Cairo Association of Teachers - Newsletter



CAT Tracks for July 4, 2006
MERGER...BACK IN THE DAY

From the Tallahassee Democrat...


NEA marks 40 years of racial unity

Local man had role in education union's desegregation

By Marci Elliot
DEMOCRAT STAFF WRITER

James Geiger remembers what life was like before the days of desegregation.

He recalls the division lines between the nation's two major education organizations: the National Education Association, which was predominantly white, and the American Teachers' Association, which mostly represented black teachers.

He was part of the merger that joined the two groups, dissolving the ATA and making it one with the NEA.

Now Geiger, 64, reminisces about the cooperation between them that seemed to make an immediate improvement back then.

"It seems almost like yesterday. The merger didn't impress us as such a big thing at the time - but looking back at it now, we can see it was a momentous occasion," Geiger said Monday. "It was truly a watershed that changed the face of education."

Geiger spoke by phone to the Tallahassee Democrat from Orlando, where some 14,000 teachers and other educators - 9,000 of them delegates - have gathered for the organization's 144th national meeting and 85th representative assembly. The event ends Wednesday.

High on the agenda was the merger's 40th anniversary, which was Monday. It was celebrated with a ceremony to honor individuals who were instrumental in uniting the two groups, and Geiger, of Tallahassee, was one of the honorees. He was a faculty representative during the merger years and the new NEA's first UniServ director in Florida.

NEA spokesman Cory Wofford said the 1966 merger is still working after 40 years.

"The ATA doesn't exist any more under that name," Wofford said. "The NEA picked up its programs and kept them going. The NEA as it is today is going quite well."

Forty years ago, Wofford said, public education was not a level playing field for all students. Segregation was the main reason, even after Brown v. Board of Education, the U.S. Supreme Court's landmark decision that declared segregation in public schools unconstitutional.

Working conditions for black educators were harsh, Wofford said, and many of them were fired for affiliating with civil-rights organizations.

The merger of the two education associations was a major catalyst in improving the quality of education for all students, particularly blacks.

The NEA's agenda includes a celebration of the 50th anniversary of Brown.

Geiger, the president of PESCO, a local company that provides benefits for the Florida Education Association, sees more clearly now how the merger effected change and improvements in American education.

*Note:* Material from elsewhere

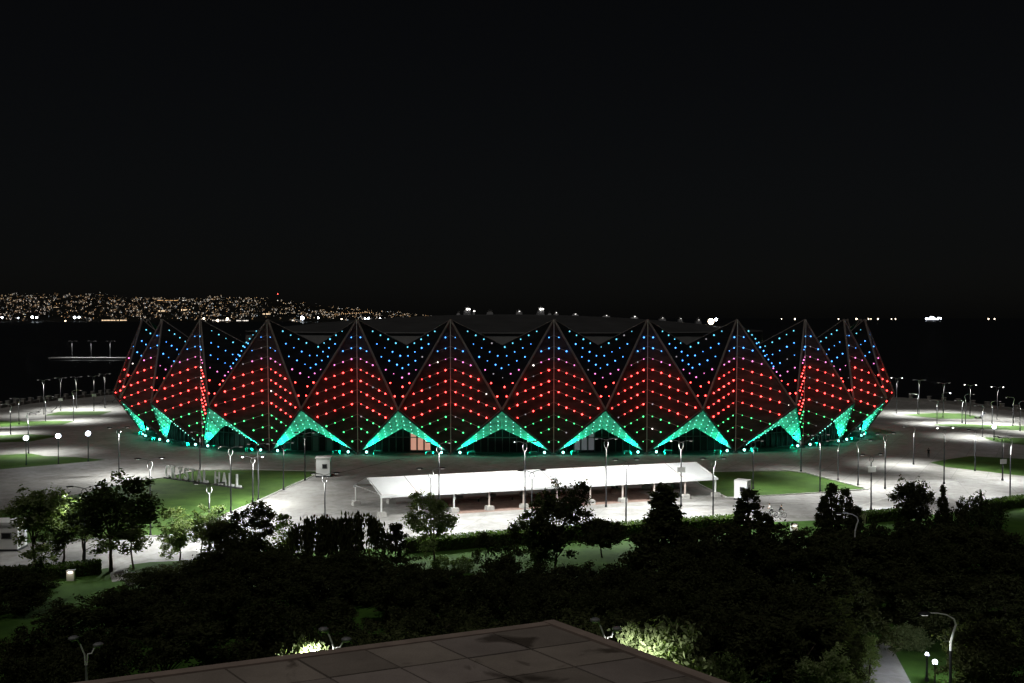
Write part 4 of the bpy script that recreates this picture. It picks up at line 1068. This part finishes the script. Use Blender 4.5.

"It set a trend for society during a very tumultuous time," Geiger said, adding that there are still obvious issues that exist and that a lot more needs to be done to correct them.

"One of the things is there needs to be recognition of public-school systems," he said. "They're educating more people than in the past, and some of them are pretty remarkable. Look at all the inventions and progress that have been made, especially in the field of technology. The people responsible for them always name some teacher who helped them become successful."